Komunikaty płynące z Moskwy w ostatnich tygodniach są wyjątkowo czytelne. Otóż okazuje się, że Federacja Rosyjska, która dokonała agresji na Gruzję, zaanektowała Krym i wywołała wojnę na wschodzie Ukrainy, czuje się zagrożona „konfrontacyjnymi działaniami” Zachodu, który – jak to sformułowało rosyjskie MSZ – „popycha Ukrainę do agresywnych kroków”. Można przecierać oczy ze zdumienia: mamy tu do czynienia z odwróceniem rzeczywistości, typowym dla neoimperialnej narracji Moskwy.

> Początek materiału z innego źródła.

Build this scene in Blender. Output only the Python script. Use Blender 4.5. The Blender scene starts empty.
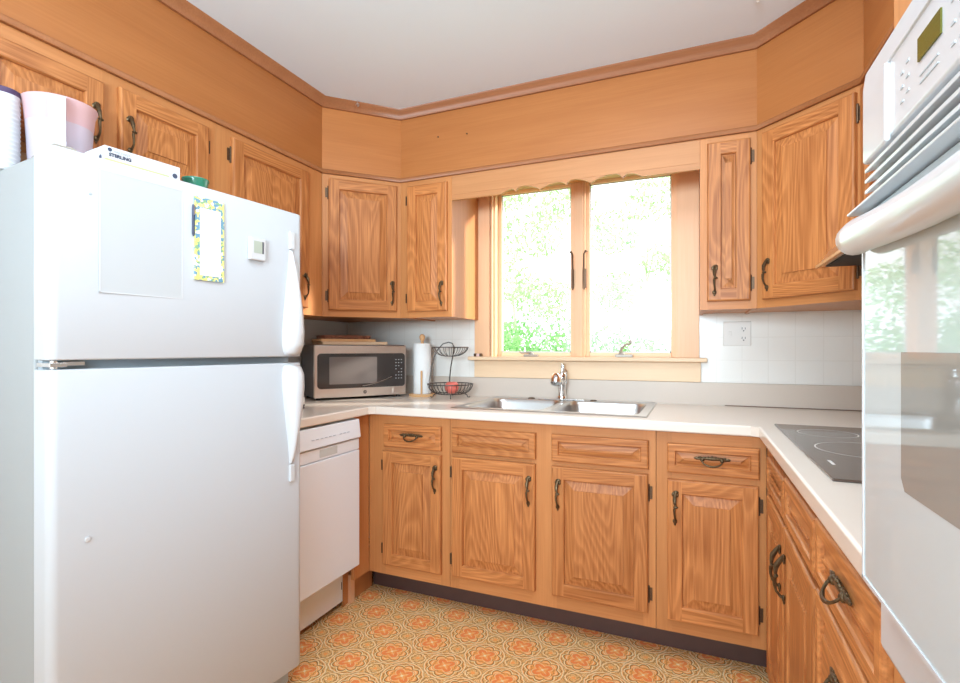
import bpy, bmesh, math, random
from mathutils import Vector, Matrix
random.seed(7)
PI = math.pi
sc = bpy.context.scene
COL = sc.collection
R = math.radians

# ------------------------------------------------------------------ camera
F, YAW, V0 = 510.46, 0.3984, 348.67
cam_d = bpy.data.cameras.new('camera')
cam = bpy.data.objects.new('camera', cam_d)
COL.objects.link(cam)
cam.location = (2.0303, -2.6349, 1.1808)
cam.rotation_euler = (PI / 2, 0, YAW)
cam_d.sensor_fit = 'HORIZONTAL'
cam_d.sensor_width = 36
cam_d.lens = F * 36 / 960
cam_d.shift_y = (V0 - 341.5) / 960
cam_d.clip_start = 0.02
sc.camera = cam

# ------------------------------------------------------------------ light and exposure
sc.view_settings.view_transform = 'Standard'
sc.view_settings.look = 'None'
sc.view_settings.gamma = 1
sc.view_settings.use_curve_mapping = False
sc.view_settings.exposure = 0.38

world = bpy.data.worlds.new('world')
sc.world = world
world.use_nodes = True
bg = world.node_tree.nodes['Background']
bg.inputs[0].default_value = (0.90, 0.95, 1.0, 1)
bg.inputs[1].default_value = 3.1

def area(name, loc, target, sx, sy, power, color=(1, 1, 1)):
    l = bpy.data.lights.new(name, 'AREA')
    l.shape = 'RECTANGLE'
    l.size, l.size_y, l.energy, l.color = sx, sy, power, color
    o = bpy.data.objects.new(name, l)
    o.location = loc
    o.rotation_euler = (Vector(target) - Vector(loc)).to_track_quat('-Z', 'Y').to_euler()
    COL.objects.link(o)
    return o

sun = bpy.data.lights.new('sun', 'SUN')
sun.energy, sun.angle, sun.color = 6.0, R(4), (1.0, 0.95, 0.87)
so = bpy.data.objects.new('sun', sun)
so.rotation_euler = Vector((-0.70, -0.42, -0.30)).to_track_quat('-Z', 'Y').to_euler()
COL.objects.link(so)
area('fill_from_behind', (1.5, -4.7, 1.25), (1.5, 0, 0.7), 2.5, 1.9, 46, (0.72, 0.88, 1.0))  # unseen area light added behind the camera as room fill
area('overhead_fill', (1.75, -1.60, 2.40), (1.70, -1.50, 0), 1.2, 1.9, 30, (0.74, 0.89, 1.0))  # no lamp hangs here; area light added overhead to brighten the worktops
fl = area('bounced_flash', (1.75, -3.9, 1.6), (1.45, -1.9, 2.42), 0.9, 0.6, 36, (0.64, 0.85, 1.0))
fl.data.spread = R(110)

# ------------------------------------------------------------------ node helpers
class Ex:
    """tiny expression wrapper round Math nodes"""
    def __init__(s, nt, sock): s.nt, s.s = nt, sock
    def _m(s, op, *o):
        n = s.nt.nodes.new('ShaderNodeMath'); n.operation = op
        for i, v in enumerate((s,) + o):
            if isinstance(v, Ex): s.nt.links.new(v.s, n.inputs[i])
            else: n.inputs[i].default_value = v
        return Ex(s.nt, n.outputs[0])
    def __add__(s, o): return s._m('ADD', o)
    __radd__ = __add__
    def __sub__(s, o): return s._m('SUBTRACT', o)
    def __rsub__(s, o): return (s * -1) + o
    def __mul__(s, o): return s._m('MULTIPLY', o)
    __rmul__ = __mul__
    def __truediv__(s, o): return s._m('DIVIDE', o)
    def abs(s): return s._m('ABSOLUTE')
    def sin(s): return s._m('SINE')
    def cos(s): return s._m('COSINE')
    def sqrt(s): return s._m('SQRT')
    def fract(s): return s._m('FRACT')
    def atan2(s, o): return s._m('ARCTAN2', o)
    def max(s, o): return s._m('MAXIMUM', o)
    def min(s, o): return s._m('MINIMUM', o)
    def below(s, edge, soft=0.01):          # 1 where s < edge
        n = s.nt.nodes.new('ShaderNodeMapRange'); n.interpolation_type = 'SMOOTHSTEP'
        d = s - edge
        s.nt.links.new(d.s, n.inputs[0])
        n.inputs[1].default_value, n.inputs[2].default_value = -soft, soft
        n.inputs[3].default_value, n.inputs[4].default_value = 1, 0
        return Ex(s.nt, n.outputs[0])

def new_mat(name):
    m = bpy.data.materials.new(name); m.use_nodes = True
    return m, m.node_tree, m.node_tree.nodes['Principled BSDF']

def pm(name, col, rough=0.5, metal=0.0, coat=0.0, noise=0.0, nscale=20, bump=0.0, trans=0.0, spec=0.5, emis=None, alpha=1.0, ior=1.45):
    m, nt, b = new_mat(name)
    b.inputs['Roughness'].default_value = rough
    b.inputs['Metallic'].default_value = metal
    b.inputs['Coat Weight'].default_value = coat
    b.inputs['Coat Roughness'].default_value = 0.04
    b.inputs['Transmission Weight'].default_value = trans
    b.inputs['Specular IOR Level'].default_value = spec
    b.inputs['Alpha'].default_value = alpha
    b.inputs['IOR'].default_value = ior
    if emis:
        b.inputs['Emission Color'].default_value = (*emis[:3], 1)
        b.inputs['Emission Strength'].default_value = emis[3]
    tc = nt.nodes.new('ShaderNodeTexCoord')
    nz = nt.nodes.new('ShaderNodeTexNoise')
    nz.inputs['Scale'].default_value = nscale
    nt.links.new(tc.outputs['Object'], nz.inputs['Vector'])
    mx = nt.nodes.new('ShaderNodeMix'); mx.data_type = 'RGBA'
    mx.inputs['A'].default_value = (*[c * (1 - noise) for c in col], 1)
    mx.inputs['B'].default_value = (*[min(1, c * (1 + noise)) for c in col], 1)
    nt.links.new(nz.outputs['Fac'], mx.inputs['Factor'])
    nt.links.new(mx.outputs['Result'], b.inputs['Base Color'])
    if bump:
        bp = nt.nodes.new('ShaderNodeBump'); bp.inputs['Strength'].default_value = bump
        bp.inputs['Distance'].default_value = 0.002
        nt.links.new(nz.outputs['Fac'], bp.inputs['Height'])
        nt.links.new(bp.outputs['Normal'], b.inputs['Normal'])
    return m

def wood(name, light, dark, axis='V', rings=9.0, contrast=1.0, rough=0.42, across=5.0, along=0.33, coat=0.04, pores=1.0):
    """oak-like grain running along local Z (axis V) or local X (axis H)"""
    m, nt, b = new_mat(name)
    tc = nt.nodes.new('ShaderNodeTexCoord')
    oi = nt.nodes.new('ShaderNodeObjectInfo')
    ad = nt.nodes.new('ShaderNodeVectorMath'); ad.operation = 'MULTIPLY_ADD'
    cb = nt.nodes.new('ShaderNodeCombineXYZ')
    for i in range(3): nt.links.new(oi.outputs['Random'], cb.inputs[i])
    nt.links.new(cb.outputs[0], ad.inputs[0])
    ad.inputs[1].default_value = (37.0, 21.0, 53.0)
    nt.links.new(tc.outputs['Object'], ad.inputs[2])
    def mapped(a, l):
        mp = nt.nodes.new('ShaderNodeMapping')
        mp.inputs['Scale'].default_value = (a, a, l) if axis == 'V' else (l, a, a)
        nt.links.new(ad.outputs[0], mp.inputs['Vector'])
        return mp
    n1 = nt.nodes.new('ShaderNodeTexNoise'); n1.inputs['Scale'].default_value = 1.0
    n1.inputs['Detail'].default_value = 2.0; n1.inputs['Roughness'].default_value = 0.35
    nt.links.new(mapped(across, across * along * 0.42).outputs[0], n1.inputs['Vector'])
    n2 = nt.nodes.new('ShaderNodeTexNoise'); n2.inputs['Scale'].default_value = 1.0
    n2.inputs['Detail'].default_value = 3
    nt.links.new(mapped(150, 5).outputs[0], n2.inputs['Vector'])
    n3 = nt.nodes.new('ShaderNodeTexNoise'); n3.inputs['Scale'].default_value = 1.0
    nt.links.new(mapped(14, 1.6).outputs[0], n3.inputs['Vector'])
    r = (Ex(nt, n1.outputs['Fac']) * rings + Ex(nt, n2.outputs['Fac']) * 0.45)
    fr = r.fract()
    ringv = (fr * fr) * (1 - fr) * 4.6                       # slow rise, sharp drop: early wood / late wood
    fine = (Ex(nt, n2.outputs['Fac']) - 0.5) * (1.7 * pores)
    broad = (Ex(nt, n3.outputs['Fac']) - 0.5) * 0.9
    t = (ringv * contrast * 0.75 + fine * 0.55 + broad * 0.5 + 0.24)
    t = t.max(0.0).min(1.0)
    mx = nt.nodes.new('ShaderNodeMix'); mx.data_type = 'RGBA'
    mx.inputs['A'].default_value = (*light, 1); mx.inputs['B'].default_value = (*dark, 1)
    nt.links.new(t.s, mx.inputs['Factor'])
    # a board-to-board shift that belongs to each piece of timber
    hs = nt.nodes.new('ShaderNodeHueSaturation')
    v = Ex(nt, oi.outputs['Random']) * 0.14 + 0.93
    nt.links.new(v.s, hs.inputs['Value'])
    nt.links.new(mx.outputs['Result'], hs.inputs['Color'])
    nt.links.new(hs.outputs['Color'], b.inputs['Base Color'])
    b.inputs['Roughness'].default_value = rough
    b.inputs['Specular IOR Level'].default_value = 0.28
    b.inputs['Coat Weight'].default_value = coat
    b.inputs['Coat Roughness'].default_value = 0.25
    bp = nt.nodes.new('ShaderNodeBump'); bp.inputs['Strength'].default_value = 0.15
    bp.inputs['Distance'].default_value = 0.0006
    nt.links.new(t.s, bp.inputs['Height']); nt.links.new(bp.outputs['Normal'], b.inputs['Normal'])
    return m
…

Co zatem proponuje Kreml dla załagodzenia sytuacji? Po pierwsze, Zachód powinien zmusić Ukrainę do realizacji porozumień mińskich z 2015 r., które oznaczałyby reintegrację Donbasu, w pełni kontrolowanego przez Rosję, z państwem ukraińskim. Za pomocą tego konia trojańskiego Moskwa planuje w przyszłości kontrolować politykę Kijowa. Po drugie, państwa NATO powinny dać Rosji gwarancje prawne, które nie tylko wykluczą dalsze rozszerzenie Sojuszu na wschód, ale zakażą też rozmieszczania na jego wschodniej flance – a więc także w Polsce – jakiejkolwiek infrastruktury wojskowej NATO i jego państw członkowskich. Moskwa oczekuje zatem, że w Europie Środkowej dojdzie do samoograniczenia się NATO. Mamy więc do czynienia z faktycznym ultimatum, w którym Rosja domaga się jednostronnych ustępstw, strasząc, że ich odrzucenie – jak komunikuje rosyjskie MSZ – „sprowokuje poważne ryzyko, włącznie z konfliktem na dużą skalę”.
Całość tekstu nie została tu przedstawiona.